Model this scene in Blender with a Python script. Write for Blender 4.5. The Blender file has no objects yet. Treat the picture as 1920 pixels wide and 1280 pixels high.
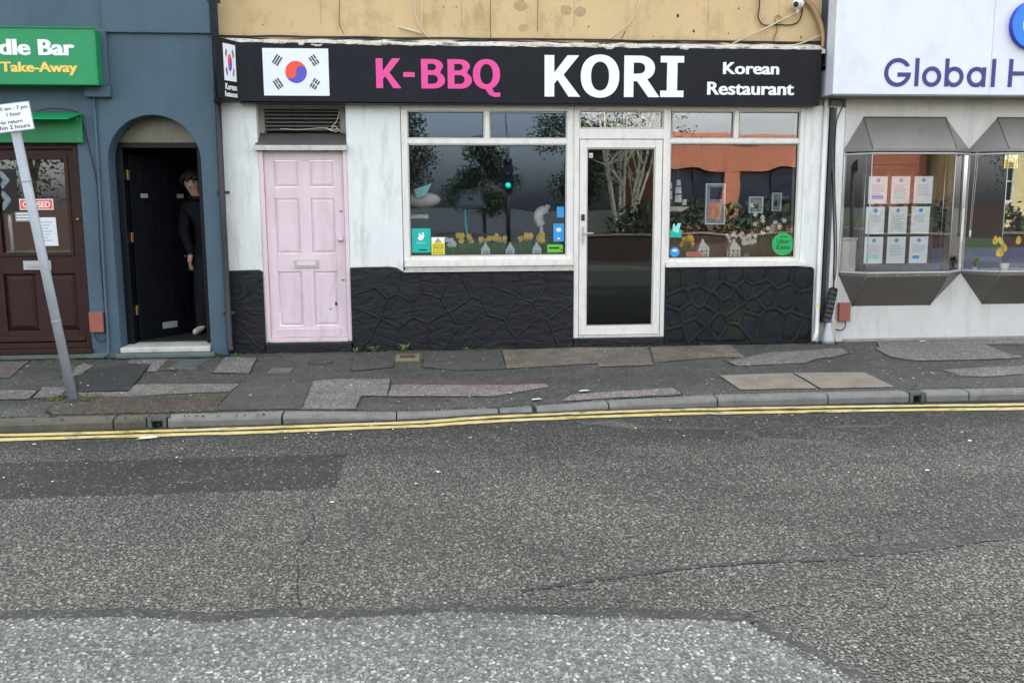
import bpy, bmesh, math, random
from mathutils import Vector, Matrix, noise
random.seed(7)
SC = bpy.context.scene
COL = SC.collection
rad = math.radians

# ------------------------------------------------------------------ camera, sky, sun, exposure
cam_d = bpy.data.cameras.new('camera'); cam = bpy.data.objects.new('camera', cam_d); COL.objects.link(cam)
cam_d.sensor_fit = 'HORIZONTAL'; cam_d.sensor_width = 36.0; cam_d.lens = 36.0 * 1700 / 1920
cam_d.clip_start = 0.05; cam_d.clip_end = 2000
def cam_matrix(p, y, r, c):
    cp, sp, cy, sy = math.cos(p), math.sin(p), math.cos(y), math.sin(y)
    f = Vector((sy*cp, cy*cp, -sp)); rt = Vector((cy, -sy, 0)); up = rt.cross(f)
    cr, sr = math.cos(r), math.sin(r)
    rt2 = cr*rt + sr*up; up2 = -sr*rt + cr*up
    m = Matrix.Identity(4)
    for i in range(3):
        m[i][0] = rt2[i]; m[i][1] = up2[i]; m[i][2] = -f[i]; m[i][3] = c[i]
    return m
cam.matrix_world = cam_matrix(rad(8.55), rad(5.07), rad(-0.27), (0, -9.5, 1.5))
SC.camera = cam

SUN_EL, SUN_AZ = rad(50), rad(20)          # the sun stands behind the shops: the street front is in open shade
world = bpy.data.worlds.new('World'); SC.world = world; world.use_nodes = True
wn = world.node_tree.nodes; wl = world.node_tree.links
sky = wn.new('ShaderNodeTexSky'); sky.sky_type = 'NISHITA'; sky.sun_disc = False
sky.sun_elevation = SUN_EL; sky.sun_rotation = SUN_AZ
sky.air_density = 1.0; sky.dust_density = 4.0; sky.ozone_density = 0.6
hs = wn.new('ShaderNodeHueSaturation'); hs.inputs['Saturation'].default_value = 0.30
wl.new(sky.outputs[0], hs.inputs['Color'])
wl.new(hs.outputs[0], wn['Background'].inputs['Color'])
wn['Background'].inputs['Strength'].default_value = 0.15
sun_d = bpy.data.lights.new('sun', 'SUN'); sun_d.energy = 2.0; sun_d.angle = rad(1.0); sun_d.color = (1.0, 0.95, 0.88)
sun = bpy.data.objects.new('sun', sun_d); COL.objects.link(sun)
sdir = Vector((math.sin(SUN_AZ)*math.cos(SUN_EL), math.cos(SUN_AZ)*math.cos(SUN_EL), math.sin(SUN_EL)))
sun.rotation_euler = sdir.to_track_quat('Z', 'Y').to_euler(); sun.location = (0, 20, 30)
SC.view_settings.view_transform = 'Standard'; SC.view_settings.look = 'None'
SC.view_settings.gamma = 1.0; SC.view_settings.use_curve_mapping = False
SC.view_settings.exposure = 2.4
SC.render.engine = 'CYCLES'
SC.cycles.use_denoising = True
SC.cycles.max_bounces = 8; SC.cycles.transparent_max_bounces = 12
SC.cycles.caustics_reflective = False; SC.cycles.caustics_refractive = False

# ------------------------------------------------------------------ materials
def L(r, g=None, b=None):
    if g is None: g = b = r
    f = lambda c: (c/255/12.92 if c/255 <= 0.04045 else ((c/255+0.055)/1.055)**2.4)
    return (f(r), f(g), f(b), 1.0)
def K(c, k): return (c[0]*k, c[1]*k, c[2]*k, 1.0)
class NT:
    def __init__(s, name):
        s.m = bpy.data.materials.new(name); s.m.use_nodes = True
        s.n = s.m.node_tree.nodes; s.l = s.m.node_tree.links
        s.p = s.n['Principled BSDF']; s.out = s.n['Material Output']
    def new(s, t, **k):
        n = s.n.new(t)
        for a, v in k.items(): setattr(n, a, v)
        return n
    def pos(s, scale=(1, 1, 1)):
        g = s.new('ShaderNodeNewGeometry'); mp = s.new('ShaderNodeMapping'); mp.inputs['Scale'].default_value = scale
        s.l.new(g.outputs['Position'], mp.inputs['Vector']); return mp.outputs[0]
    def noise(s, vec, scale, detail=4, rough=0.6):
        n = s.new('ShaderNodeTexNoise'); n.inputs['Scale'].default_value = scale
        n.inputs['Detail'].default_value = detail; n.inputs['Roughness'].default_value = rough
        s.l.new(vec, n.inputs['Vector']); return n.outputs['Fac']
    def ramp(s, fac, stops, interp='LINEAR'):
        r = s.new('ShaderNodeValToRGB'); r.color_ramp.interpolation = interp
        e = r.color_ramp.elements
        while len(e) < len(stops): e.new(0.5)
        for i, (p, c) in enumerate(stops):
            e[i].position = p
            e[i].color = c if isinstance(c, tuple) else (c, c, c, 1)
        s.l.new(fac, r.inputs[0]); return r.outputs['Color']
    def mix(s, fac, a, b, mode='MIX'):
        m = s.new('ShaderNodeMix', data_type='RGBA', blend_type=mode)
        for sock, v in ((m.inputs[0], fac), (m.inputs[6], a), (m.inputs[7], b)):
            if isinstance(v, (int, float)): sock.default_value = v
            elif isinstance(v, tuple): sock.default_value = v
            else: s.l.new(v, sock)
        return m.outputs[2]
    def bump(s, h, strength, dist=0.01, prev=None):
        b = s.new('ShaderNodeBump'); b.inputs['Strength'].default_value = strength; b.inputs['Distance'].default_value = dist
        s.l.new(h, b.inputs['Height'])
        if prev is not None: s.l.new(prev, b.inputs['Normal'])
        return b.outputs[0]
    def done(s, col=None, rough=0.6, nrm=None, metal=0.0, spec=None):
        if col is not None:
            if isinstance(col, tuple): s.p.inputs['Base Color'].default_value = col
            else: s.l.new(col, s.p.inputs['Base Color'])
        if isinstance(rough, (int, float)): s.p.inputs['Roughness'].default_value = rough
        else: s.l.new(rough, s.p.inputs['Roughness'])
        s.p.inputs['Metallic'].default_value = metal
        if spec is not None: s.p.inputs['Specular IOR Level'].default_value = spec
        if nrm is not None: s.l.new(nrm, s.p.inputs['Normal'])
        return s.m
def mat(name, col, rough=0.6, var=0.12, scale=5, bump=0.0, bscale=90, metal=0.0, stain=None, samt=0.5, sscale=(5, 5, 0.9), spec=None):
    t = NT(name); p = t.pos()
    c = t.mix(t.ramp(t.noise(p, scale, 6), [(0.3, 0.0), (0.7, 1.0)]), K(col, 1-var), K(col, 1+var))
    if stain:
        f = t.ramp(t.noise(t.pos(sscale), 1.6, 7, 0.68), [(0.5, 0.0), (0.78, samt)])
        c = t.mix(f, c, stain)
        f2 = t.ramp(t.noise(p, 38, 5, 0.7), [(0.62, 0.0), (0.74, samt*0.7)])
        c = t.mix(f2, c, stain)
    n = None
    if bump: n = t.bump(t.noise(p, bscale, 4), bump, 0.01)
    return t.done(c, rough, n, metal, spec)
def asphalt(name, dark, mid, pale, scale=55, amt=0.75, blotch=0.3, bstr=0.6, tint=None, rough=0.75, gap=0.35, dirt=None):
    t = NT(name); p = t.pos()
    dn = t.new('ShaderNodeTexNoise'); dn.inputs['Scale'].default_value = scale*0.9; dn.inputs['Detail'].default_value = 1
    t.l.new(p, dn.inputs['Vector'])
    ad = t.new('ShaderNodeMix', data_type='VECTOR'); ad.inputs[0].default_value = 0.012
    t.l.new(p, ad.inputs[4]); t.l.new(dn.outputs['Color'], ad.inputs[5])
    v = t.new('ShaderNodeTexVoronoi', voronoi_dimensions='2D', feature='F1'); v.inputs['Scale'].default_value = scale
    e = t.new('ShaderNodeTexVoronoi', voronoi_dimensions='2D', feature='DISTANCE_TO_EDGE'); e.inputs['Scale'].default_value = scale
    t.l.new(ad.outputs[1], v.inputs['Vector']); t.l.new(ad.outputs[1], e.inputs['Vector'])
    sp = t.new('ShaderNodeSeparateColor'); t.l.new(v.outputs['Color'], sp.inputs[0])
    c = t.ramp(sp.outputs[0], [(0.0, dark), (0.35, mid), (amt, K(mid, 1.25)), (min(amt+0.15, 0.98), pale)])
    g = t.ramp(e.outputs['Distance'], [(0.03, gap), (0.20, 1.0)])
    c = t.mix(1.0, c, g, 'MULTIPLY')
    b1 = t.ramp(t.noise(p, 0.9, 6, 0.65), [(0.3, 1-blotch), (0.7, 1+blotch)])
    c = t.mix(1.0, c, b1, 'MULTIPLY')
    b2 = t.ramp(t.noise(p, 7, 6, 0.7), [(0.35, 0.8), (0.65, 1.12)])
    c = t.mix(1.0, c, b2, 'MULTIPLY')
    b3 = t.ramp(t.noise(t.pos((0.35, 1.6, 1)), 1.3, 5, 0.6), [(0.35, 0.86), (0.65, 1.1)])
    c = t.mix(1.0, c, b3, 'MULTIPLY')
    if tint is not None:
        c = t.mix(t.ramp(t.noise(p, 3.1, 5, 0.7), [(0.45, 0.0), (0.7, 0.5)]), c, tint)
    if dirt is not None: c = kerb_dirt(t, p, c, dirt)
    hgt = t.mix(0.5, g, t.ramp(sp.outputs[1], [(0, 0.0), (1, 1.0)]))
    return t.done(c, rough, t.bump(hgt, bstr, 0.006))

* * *

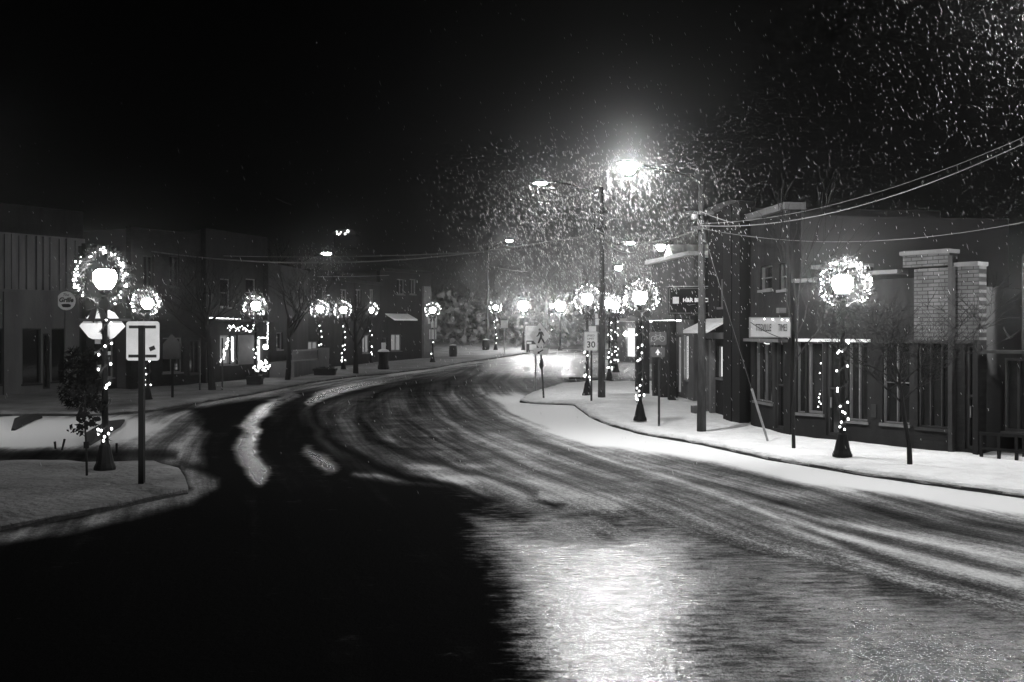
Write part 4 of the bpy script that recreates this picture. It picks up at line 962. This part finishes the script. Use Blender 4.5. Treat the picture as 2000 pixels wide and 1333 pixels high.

...

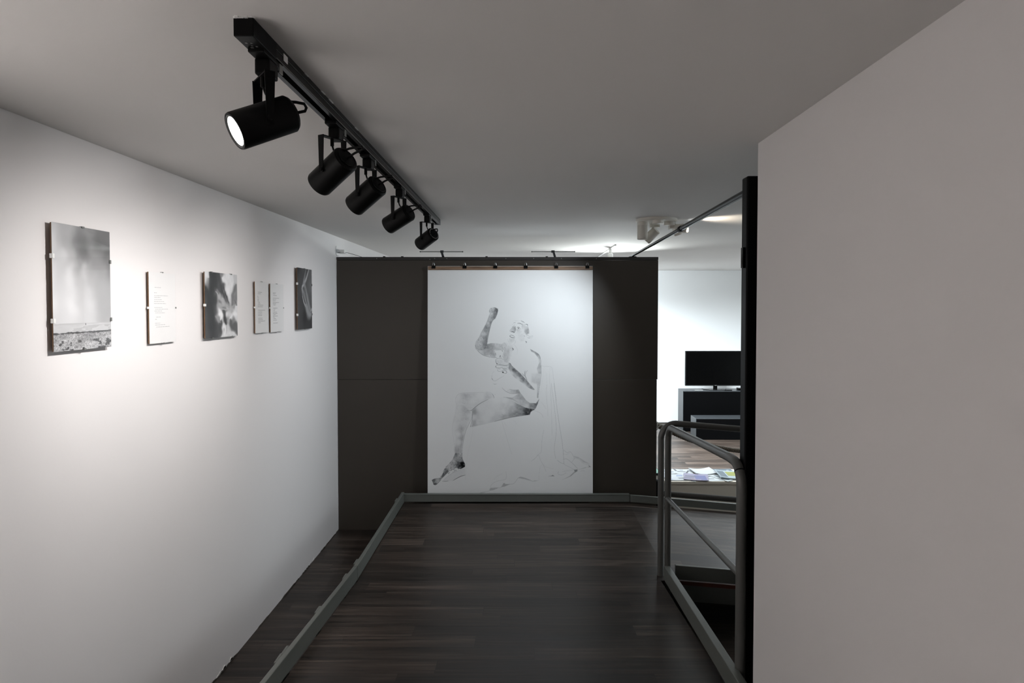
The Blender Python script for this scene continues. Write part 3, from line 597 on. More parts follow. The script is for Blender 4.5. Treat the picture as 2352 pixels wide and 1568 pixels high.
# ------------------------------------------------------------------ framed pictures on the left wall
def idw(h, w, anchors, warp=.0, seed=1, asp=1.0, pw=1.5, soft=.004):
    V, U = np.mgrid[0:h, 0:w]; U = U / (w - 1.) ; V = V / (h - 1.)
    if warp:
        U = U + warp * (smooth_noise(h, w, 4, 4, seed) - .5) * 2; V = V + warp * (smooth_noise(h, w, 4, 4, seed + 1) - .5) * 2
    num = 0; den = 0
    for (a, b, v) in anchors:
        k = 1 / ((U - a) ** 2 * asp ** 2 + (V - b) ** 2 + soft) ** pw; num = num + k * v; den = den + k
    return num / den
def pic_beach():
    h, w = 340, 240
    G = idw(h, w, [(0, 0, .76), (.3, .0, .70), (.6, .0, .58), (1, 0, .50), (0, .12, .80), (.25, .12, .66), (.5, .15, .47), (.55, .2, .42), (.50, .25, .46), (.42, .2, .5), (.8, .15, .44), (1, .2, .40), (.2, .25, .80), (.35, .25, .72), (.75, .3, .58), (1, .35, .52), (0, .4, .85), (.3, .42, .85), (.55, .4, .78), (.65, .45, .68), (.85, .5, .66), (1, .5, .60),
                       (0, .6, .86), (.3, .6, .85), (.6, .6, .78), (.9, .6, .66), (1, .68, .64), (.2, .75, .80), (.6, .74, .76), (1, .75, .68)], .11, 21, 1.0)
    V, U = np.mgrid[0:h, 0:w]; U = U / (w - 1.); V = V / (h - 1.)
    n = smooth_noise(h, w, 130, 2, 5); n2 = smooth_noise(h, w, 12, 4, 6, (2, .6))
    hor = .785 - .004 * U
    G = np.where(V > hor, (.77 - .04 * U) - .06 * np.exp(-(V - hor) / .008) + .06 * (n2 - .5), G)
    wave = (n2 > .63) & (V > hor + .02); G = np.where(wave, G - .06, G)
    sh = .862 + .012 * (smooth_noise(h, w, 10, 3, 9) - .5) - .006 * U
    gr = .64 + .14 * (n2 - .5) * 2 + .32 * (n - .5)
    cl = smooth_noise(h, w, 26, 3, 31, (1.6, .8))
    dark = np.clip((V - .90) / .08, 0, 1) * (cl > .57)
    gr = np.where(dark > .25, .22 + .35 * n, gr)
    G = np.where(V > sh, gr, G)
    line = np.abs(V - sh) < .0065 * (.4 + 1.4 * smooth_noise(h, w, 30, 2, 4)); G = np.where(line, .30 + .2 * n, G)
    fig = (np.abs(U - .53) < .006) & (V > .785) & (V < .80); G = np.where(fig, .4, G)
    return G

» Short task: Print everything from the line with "Model this scene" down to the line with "rad = math.radians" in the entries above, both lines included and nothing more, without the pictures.

» Complete response:
Model this scene in Blender with a Python script. Write for Blender 4.5. The Blender file has no objects yet. Treat the picture as 1920 pixels wide and 1280 pixels high.
import bpy, bmesh, math, random
from mathutils import Vector, Matrix, noise
random.seed(7)
SC = bpy.context.scene
COL = SC.collection
rad = math.radians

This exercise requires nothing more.